発信することが怖いあなたへ

あと14年たつとわたしは父が亡くなった年齢になる。

何度も登場する父なのでいつまでも父のプロフィールを書くのは気が引けるけれどこのブログが何となく検索に引っかかり読んでくれているかたもいるかもしれませんので、しつこくて申し訳ないのですがまた書きます。

わたしの父は東日本大震災にて津波で突然亡くなりました。本当に突然。

56歳で亡くなった父の年齢にあと14年で追いつくなんて不思議な気分だ。

誰にでも親が存在する。生まれてすぐに両親が離婚してしまったとしても生きている限り地球のどこかに存在している。育ての親と生みの親が違うとしても自分にとっての「親」というものは存在する。そして、何かの間違いはあれどたいていは親のほうが自分よりも早くに天に召される。

父の亡くなった最後のことを詳しくnoteに書いているのでよかったら読んでください。

https://note.com/kawaimegumi/n/n091fb6f0a0b6?magazine_key=mde296575f88f

棺桶に入っている父を見たとき

「え?お父さんが存在していたことは忘れられていくの?」

という疑問がわいた。少なくとも家族はもちろん覚えているだろうし父が存在していたことをなかったことにはしないだろう。だけど、お葬式が終わり誰もが少しずつ生活に戻る。震災のことは3月11日に思い出すとしてもどのぐらいの人が父のことを頭の片隅にとどめてくれるのだろう。そんな疑問がわいた。

震災では父以外のたくさんの命も天に召された。その凄まじい映像を福島県でこの目で見てきた。

普段なら運動で使われる県の体育館が遺体安置所になってブルーシートに包まれている人たちを何百と見たし脳裏に焼き付いている。その人の数だけのストーリーがあり、いまだに苦しみから解かれない家族だっているはずだ。

その人たちのことも忘れたくない、そう思った。この光景はつらいことだけど忘れてはいけないことだと思った。

じゃあ、わたしには何が出来るのか。

そして

「もし、わたしが今死んだら“なかったこと”になるのかな」

なんてことも考えた。そんなわけないでしょう!という優しい言葉が聞えてきそうだけど本気でそう思ったんだ。近しい家族や友達、一緒に働いたことがある人やわたしと少しでも関わりをもってくれた人はもしかすると覚えてくれているかもしれない。だけど、それだけ?わたしが必死でもがいて生きてきた人生はそれだけなのか?

それはあまりにもつらかった。

たくさんの友達が欲しいわけでもないけれど、自分が必死に生きてきた形跡が残せないことは耐えられなかった。

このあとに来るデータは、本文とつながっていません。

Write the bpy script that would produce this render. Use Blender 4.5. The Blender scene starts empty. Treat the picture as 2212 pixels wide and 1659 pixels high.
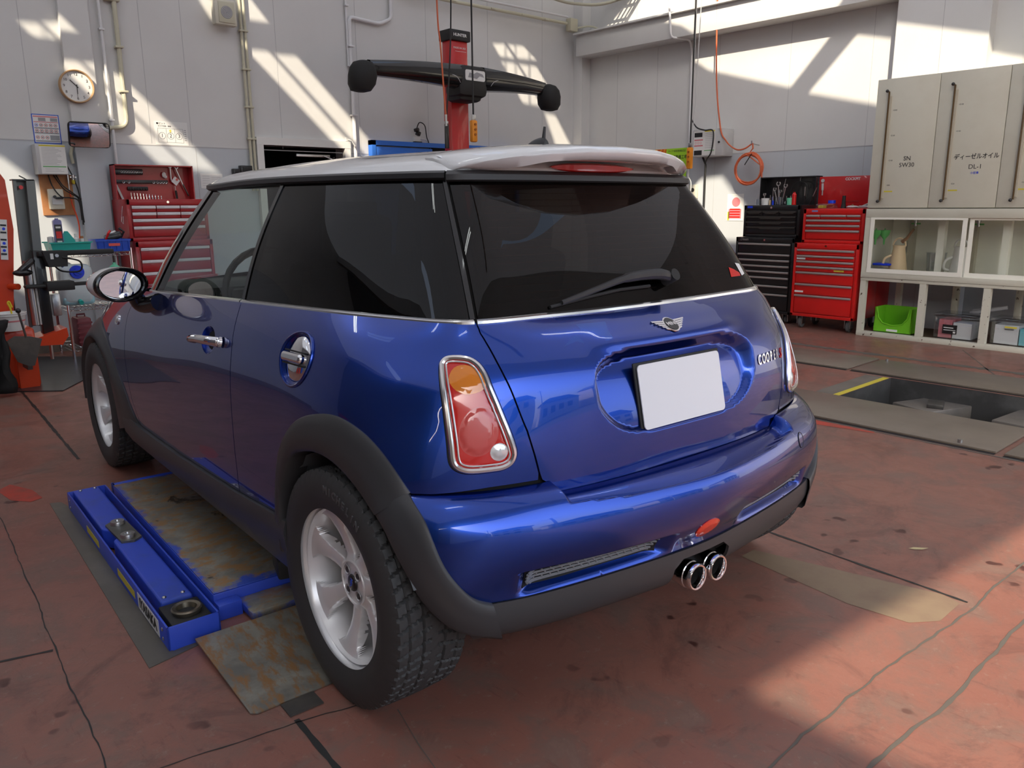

だから父の生きた証と自分が死んだあとに何かを残したくて本を出した。

そう、出版の原動力は自分本位なものだった。

残すものは音楽でも作品でも、物でも何でもよかったけれどわたしには「書く」ということが一番しっくりきた。わたしの言葉が誰かに届いて欲しい!という自分本位の祈りであり、浄化だった。

友達が以前、こんなことを話してくれた。

「昔は自分が死んだあとに何か発見されたら恥ずかしいから残したくなかったんだけど、最近は何かを残していこうかな、って思うの」

素敵だと思うし、わたしも同意見だよ。日記なんか出てきて子供たちに見つかった日には恥ずかしくて死んでも死にきれないと思っていたけれど(今も少し恥ずかしいけれど)今は本を出してよかったと感じているし、実際に父が仕事で使っていた手帳が車内から見つかったとき嬉しかったのを覚えている。

これがわたしが発信をする理由だ。

父の几帳面な性格や堅実だったところが手帳から感じて一気に思い出がバババー!っと蘇った。死んだ父を神格化したくはないのできれいごとばかり書きたくはないけれど直筆で大切に使われていたものは残された家族にとってはどんなものでも宝物になるし、生きていた証になるんだ。肉体は火葬されて灰になり土に帰るそのあと、残される家族のためにも生きた証を残すことはわたしは賛成派だ。物でも何でもけれど、わたしは「書く」。これがわたしが発信をする理由だ。

コロナの影響で人と人が分断する世の中になっている。死を身近に感じた1年だったのではないだろうか。会えない時間があるぶんインターネットの便利さを再確認し、どうにかさみしい心を満たそうと誰もがもがいている。亡くなった人が最後に送ったLINEを大切にする人、様々な情報をネットから探そうとする人、SNSで離れている友達の近況を知ろうとする人、zoomで仕事が便利になる人、YouTubeの発信で世界中の人と繋がり自分が一人じゃないんだと確認する人、人を喜ばせることも傷つけることも出来るインターネットだけど、ぜひ優しい言葉を残して欲しい。発信、書くことはものすごい可能性と生きた証を残すということを忘れないでほしい。

あなたの言葉で元気をもらっている人が必ず存在しているよ。